:: INFORMATION PROVIDED ::
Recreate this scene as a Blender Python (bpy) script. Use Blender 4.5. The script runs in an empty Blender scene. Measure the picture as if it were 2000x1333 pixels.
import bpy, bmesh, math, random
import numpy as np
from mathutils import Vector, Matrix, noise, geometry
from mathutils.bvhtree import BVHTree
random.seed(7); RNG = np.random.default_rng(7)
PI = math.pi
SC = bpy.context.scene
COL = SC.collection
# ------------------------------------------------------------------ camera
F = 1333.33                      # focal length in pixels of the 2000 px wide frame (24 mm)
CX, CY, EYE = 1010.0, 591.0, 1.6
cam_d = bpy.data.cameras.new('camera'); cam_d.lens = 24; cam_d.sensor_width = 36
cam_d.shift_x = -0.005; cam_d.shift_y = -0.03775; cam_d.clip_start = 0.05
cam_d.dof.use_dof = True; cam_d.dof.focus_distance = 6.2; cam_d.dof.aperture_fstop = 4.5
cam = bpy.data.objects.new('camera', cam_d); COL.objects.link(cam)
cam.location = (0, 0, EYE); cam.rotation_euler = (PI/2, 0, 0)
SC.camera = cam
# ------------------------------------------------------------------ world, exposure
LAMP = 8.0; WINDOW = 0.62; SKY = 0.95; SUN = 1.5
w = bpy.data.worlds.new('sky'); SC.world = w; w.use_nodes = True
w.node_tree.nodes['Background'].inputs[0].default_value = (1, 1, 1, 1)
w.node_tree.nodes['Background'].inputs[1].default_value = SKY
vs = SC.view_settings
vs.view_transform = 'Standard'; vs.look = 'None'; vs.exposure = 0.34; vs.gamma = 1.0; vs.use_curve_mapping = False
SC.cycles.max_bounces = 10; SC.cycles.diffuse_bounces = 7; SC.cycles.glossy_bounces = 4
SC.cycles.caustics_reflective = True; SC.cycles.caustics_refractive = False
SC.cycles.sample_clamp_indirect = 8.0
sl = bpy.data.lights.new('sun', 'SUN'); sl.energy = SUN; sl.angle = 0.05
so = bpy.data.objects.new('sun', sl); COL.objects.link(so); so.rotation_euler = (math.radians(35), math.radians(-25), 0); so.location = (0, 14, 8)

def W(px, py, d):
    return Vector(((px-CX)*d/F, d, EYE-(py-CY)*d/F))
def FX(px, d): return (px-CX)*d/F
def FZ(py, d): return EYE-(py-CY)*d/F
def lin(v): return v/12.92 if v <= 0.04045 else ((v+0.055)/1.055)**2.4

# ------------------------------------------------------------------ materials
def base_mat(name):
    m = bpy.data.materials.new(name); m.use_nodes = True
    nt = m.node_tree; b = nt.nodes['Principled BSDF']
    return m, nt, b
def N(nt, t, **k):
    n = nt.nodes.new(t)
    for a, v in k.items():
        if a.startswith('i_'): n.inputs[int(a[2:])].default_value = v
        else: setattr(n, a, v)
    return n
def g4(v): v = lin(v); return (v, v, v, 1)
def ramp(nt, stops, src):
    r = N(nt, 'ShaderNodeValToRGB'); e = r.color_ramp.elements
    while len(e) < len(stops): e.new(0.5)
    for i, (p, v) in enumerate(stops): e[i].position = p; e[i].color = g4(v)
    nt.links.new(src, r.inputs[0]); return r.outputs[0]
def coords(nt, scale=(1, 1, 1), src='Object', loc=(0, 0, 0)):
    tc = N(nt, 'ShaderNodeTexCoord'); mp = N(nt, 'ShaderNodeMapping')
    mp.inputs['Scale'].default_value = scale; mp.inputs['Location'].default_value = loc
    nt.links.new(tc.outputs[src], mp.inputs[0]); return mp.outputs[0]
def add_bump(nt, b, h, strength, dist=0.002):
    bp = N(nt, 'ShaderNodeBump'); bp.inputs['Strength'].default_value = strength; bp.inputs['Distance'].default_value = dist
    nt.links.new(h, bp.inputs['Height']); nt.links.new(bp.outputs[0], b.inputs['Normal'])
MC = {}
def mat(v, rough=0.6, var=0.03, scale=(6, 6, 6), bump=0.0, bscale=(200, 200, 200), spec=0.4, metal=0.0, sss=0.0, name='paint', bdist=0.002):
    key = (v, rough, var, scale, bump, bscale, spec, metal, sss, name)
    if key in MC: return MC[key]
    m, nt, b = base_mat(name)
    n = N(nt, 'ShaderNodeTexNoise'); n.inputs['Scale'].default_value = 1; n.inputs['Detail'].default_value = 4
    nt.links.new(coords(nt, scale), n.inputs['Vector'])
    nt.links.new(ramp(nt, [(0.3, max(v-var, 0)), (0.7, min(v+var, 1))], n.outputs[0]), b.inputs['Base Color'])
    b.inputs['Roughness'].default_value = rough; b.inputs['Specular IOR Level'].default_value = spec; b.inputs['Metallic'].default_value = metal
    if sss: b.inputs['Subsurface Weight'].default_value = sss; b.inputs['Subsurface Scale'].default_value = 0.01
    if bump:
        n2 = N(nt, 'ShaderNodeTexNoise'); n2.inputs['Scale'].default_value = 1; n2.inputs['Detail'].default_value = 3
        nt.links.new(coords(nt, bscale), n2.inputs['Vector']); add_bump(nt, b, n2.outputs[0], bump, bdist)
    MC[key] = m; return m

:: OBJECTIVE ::
Beginning at the first line above, repeat exactly until the line containing "so = bpy.data.objects.new('sun', sl);", which is included.

:: SOLUTION TO THIS EXERCISE ::
Recreate this scene as a Blender Python (bpy) script. Use Blender 4.5. The script runs in an empty Blender scene. Measure the picture as if it were 2000x1333 pixels.
import bpy, bmesh, math, random
import numpy as np
from mathutils import Vector, Matrix, noise, geometry
from mathutils.bvhtree import BVHTree
random.seed(7); RNG = np.random.default_rng(7)
PI = math.pi
SC = bpy.context.scene
COL = SC.collection
# ------------------------------------------------------------------ camera
F = 1333.33                      # focal length in pixels of the 2000 px wide frame (24 mm)
CX, CY, EYE = 1010.0, 591.0, 1.6
cam_d = bpy.data.cameras.new('camera'); cam_d.lens = 24; cam_d.sensor_width = 36
cam_d.shift_x = -0.005; cam_d.shift_y = -0.03775; cam_d.clip_start = 0.05
cam_d.dof.use_dof = True; cam_d.dof.focus_distance = 6.2; cam_d.dof.aperture_fstop = 4.5
cam = bpy.data.objects.new('camera', cam_d); COL.objects.link(cam)
cam.location = (0, 0, EYE); cam.rotation_euler = (PI/2, 0, 0)
SC.camera = cam
# ------------------------------------------------------------------ world, exposure
LAMP = 8.0; WINDOW = 0.62; SKY = 0.95; SUN = 1.5
w = bpy.data.worlds.new('sky'); SC.world = w; w.use_nodes = True
w.node_tree.nodes['Background'].inputs[0].default_value = (1, 1, 1, 1)
w.node_tree.nodes['Background'].inputs[1].default_value = SKY
vs = SC.view_settings
vs.view_transform = 'Standard'; vs.look = 'None'; vs.exposure = 0.34; vs.gamma = 1.0; vs.use_curve_mapping = False
SC.cycles.max_bounces = 10; SC.cycles.diffuse_bounces = 7; SC.cycles.glossy_bounces = 4
SC.cycles.caustics_reflective = True; SC.cycles.caustics_refractive = False
SC.cycles.sample_clamp_indirect = 8.0
sl = bpy.data.lights.new('sun', 'SUN'); sl.energy = SUN; sl.angle = 0.05
so = bpy.data.objects.new('sun', sl); COL.objects.link(so); so.rotation_euler = (math.radians(35), math.radians(-25), 0); so.location = (0, 14, 8)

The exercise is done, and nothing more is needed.